Une œuvre que l’on qualifiera à la fois de belle, d’émouvante, de terrifiante, de difficile. Elle pourra choquer et pourtant elle est d’une rare force poétique et évocatrice. Un album à deux facettes, double, qui commence par La Mère et la mort jusqu’au milieu et si on retourne le livre repart dans l’autre sens sur Le départ, titre du second album. Le tout dans un noir et blanc digne d’estampes, de lithographies du plus haut niveau. Qui est aux commandes de ces contes mortels ? Alberto Laiseca est argentin. Alberto Chimal est mexicain. L’Amérique latine frappe à notre porte accompagnée de la mort en personne dessinée par Nicolás Arispe, argentin lui aussi. On comprend la mort dans ces pays, on la fête, on la craint mais elle fait partie de la vie. Le thème de ces aventures, perdre un enfant, le drame absolu, le refus de la mère, être prête à tout pour afin de le faire revivre, cela peut avoir un prix exorbitant.
Dans La Mère et la mort, au bord du Rhin vit une maman à tête de renard. La mort revient de la guerre, poilu en capote, tête en os, qui a bien moissonné pendant quatre ans.
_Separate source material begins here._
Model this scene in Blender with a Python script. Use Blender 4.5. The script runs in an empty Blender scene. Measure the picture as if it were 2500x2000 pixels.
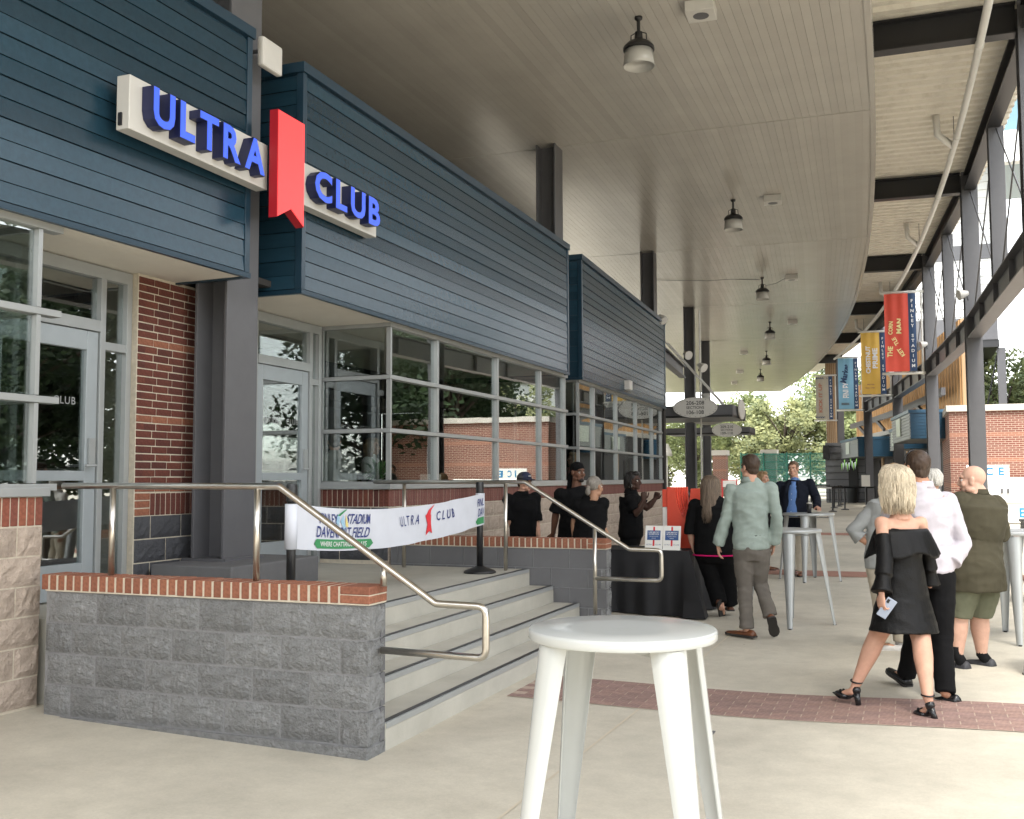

Mais cela ne lui suffit pas et elle vole la vie de l’enfant qui dort dans la pauvre chaumière. Elle s’enfuit la mort, invincible, intouchable, traverse le Rhin, la vallée des épines, l’enfant entre ses bras décharnés. Qui l’effleure meurt. La nature plie l’échine mais derrière elle la mère court à perdre haleine. Elle veut rattraper la mort et qu’elle lui rende son fils mais à quel prix ? Mais peu importe, son fils c’est sa vie.
Dans Le Départ la mort est toujours de la fête. La terre tremble et l’enfant meurt. Qu’on lui rende son fils implore la maman. Les dieux sont compatissants et l’âme réintègre le petit cadavre de l’enfant. Sauf que les dieux sont taquins si l’on peut dire car les plaies du pauvre enfant n’ont pas cicatrisées et ne le pourront pas. Mort vivant, en souffrance, comment la maman a la joie d’avoir son fils à nouveau va-t-elle supporter de le voir dépérir, pourrir en se lamentant ?
Les auteurs revendiquent clairement dans ces destins l’influence de Dix pour la guerre de 14, de Bosch pour son enfer par exemple. La lecture est à plusieurs niveaux, du plus simple celui du conte édifiant au plus compliqué philosophique. Mais hormis les textes déjà d’une rare force par leur concision, le choix des mots (bravo la traduction) le dessin est impressionnant. Dire que la mort a du charme, celui que lui donne le graphisme et le trait de Arispe peut sembler iconoclaste, déplacé. On est pourtant ému, pris aux tripes par cette variation en mort majeur. Un album auquel on souhaite une longue vie auprès de très nombreux lecteurs.